Remaining one and absolute, encompassing all times and places, and being participated in by all men from all the different eras of humanity, the Holy Sacrifice of the Mass perpetuates the double motion of the redemptive Incarnation: a movement from heaven to earth for the sanctification of men (the descending movement), and a movement from the earth to heaven for the glorification of God (the ascending mediation).

In the entire universe there is nothing greater than Jesus Christ.

  • There is nothing greater in Jesus Christ than His sacrifice.
  • He is not just the one and only Victim.
  • He is not simply the one and only Priest.
  • He is also the one and only oblation.

In that culminating moment, in which the Savior was on the summit of Golgotha, in a panoramic vision, illuminated by the beatific vision, He knew–one by one–all of the oblations, each and every one of the transubstantiations that the Church would make of His expiatory death with the Eucharistic rite, and all of them–also this one[6]–as a group, He made His own, presenting them to the Father.

In that moment, the status viae ended for Christ, and the status gloriae began. Therefore, His disposition, continually fed with acts of oblation, was in that moment changed into a state of permanent oblation (status oblationis perpetuus), a state almost crystallized in the participated immutability of glory. Jesus remains present on the altar with this same disposition of oblation in His Divine Heart.[7]

We participate from this one oblation (of the cross and of the altar) with renewed joy every time we attend Holy Mass.

[1] Cfr. Antonio Piolante, I Sacramenti (Rome 1959) 516.  

[2] Cfr. P. Parente, De Verbo Incarnato (Rome 1955) 73-77.  

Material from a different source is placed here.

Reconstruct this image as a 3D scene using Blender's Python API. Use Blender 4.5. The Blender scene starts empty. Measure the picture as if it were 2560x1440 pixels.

[3] Ch. De Condren, L’idée du sacerdoce et du sacrifice de Jesús-Crist (Paris 1901).  

[4] P. Parente, o. c.  

[5] Cfr. Saint Augustine, De Trinitate, 4, 14; PL. 42,901.  

[6] The text is clearly from a homily being read at Mass. 

[7] Cfr. R. Garrigou-Lagrange, An Christus non solum virtualiter sed actualiter offerat Missas, quae quotidie celebrantur, in Angelicum, 19 (1942) 105-118.